Telecom pirate leader resigns
Rod Emmerson's cartoon in this mornings Herald nicely summed up my thoughts on the resignation of Telecom CEO Theresa Gatting. Even TV3 voiced one criticism of Gatting in their coverage the other night - Gatting was too focused on shareholder returns. TV3 didn't make the connection, but "shareholder returns" is a key reason few New Zealanders have decent broadband. Long John Silver would be proud.
It appears some Telecom executives are still shaking in their insecure little new right boots that the Government stepped in and finally did some long overdue regulating.
Quite frankly unbundling the local loop is hardly heavy regulation, particularly if you look at the number of other countries who have also introduced the policy (and most did so many years ago).
If the local right wing loonies and the board of Telecom are going to overreact to a moderate policy like unbundling, then perhaps we should have gone the whole hong and renationalised the local loop instead. My point is, and I think this is a worthwhile lesson for the left - the reaction would have been the same.
Christopher Niesche also calls on Telecom to stop being a company obsessed with holding back the tide of regulation at any cost and become a company seeking growth
I hope Telecom appoint a CEO who takes a longer term view of Telecom's position in the market and realises the company will be far better off to invest in itself through greater investment in infrastructure. This would involve stop giving into the demands of the short term speculators for their blood sucking dividends and putting more emphasis on the interests of their customers, staff and real investors (ie the long term shareholders).
That said it will take some time for New Zealanders to forget the number of times Spot the dog shitted inside our house.
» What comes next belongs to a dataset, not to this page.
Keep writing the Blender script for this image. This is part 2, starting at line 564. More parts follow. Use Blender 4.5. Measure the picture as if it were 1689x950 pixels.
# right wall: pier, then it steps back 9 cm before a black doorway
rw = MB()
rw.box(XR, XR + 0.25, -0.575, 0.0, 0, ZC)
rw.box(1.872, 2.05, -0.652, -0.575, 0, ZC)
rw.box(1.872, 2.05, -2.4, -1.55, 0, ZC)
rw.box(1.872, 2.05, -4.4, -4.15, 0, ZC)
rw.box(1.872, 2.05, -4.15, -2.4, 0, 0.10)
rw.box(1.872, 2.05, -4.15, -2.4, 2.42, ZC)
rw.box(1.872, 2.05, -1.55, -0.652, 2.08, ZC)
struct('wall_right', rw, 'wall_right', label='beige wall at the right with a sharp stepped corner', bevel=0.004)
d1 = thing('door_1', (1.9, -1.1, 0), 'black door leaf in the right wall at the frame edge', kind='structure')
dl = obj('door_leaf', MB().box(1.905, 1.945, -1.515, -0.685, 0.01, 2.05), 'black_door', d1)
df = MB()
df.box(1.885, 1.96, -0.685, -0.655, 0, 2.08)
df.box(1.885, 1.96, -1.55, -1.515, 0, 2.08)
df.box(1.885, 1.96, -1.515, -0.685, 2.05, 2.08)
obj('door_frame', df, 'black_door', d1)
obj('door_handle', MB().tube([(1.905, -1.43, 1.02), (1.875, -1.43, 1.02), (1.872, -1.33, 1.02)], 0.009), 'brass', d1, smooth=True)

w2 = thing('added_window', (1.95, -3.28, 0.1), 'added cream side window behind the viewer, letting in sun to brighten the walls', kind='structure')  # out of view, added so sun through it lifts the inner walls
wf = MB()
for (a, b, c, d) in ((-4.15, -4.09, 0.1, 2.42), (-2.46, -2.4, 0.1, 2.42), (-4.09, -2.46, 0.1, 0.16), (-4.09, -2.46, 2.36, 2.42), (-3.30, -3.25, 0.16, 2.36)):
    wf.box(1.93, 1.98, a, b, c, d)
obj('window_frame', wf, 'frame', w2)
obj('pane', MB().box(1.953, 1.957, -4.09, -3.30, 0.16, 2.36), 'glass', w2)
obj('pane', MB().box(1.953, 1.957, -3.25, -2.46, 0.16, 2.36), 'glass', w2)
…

I hope Telecom improve their behaviour, but unfortunately I can't help but think they will be a naughty puppy for some time yet.
Labels: asset stripping, corporations, Telecom
4 Comments:
No surprises when they won the "supreme ass award"
Hi Joe,
Good post. I would add that Telecom's problem seems pretty inherent to the way large businesses are financed: share holders and markets focus to a significant extent on short term profit, not long term business development. And certainly not (at least when they have a cosy quasi monopoly) on customer needs.
thanks terrance
largely I agree, however I do see Telecom as an extreme case in the New Zealand context. Rod Deane unfortunately had a lot of influence over the new right reforms of the 1980s and since has had strong influence over telecom. I see the Telecom fraccus as an application of the new right economic model to business, a model I see just as unsustainable and full of unrealistic assumptions as it was when it was applied to public policy.
Telecom now is a strong argument against privatising natural monopolies.
Prices for calls dropped a lot after privitisation. Anyway, you may have noticed that broadband got slower after unbundling and plenty swings on which sites you're checking out.
As for the new right, where would rather live post rogernomics NZ or today's France with youth unemployment on 25% and banliues.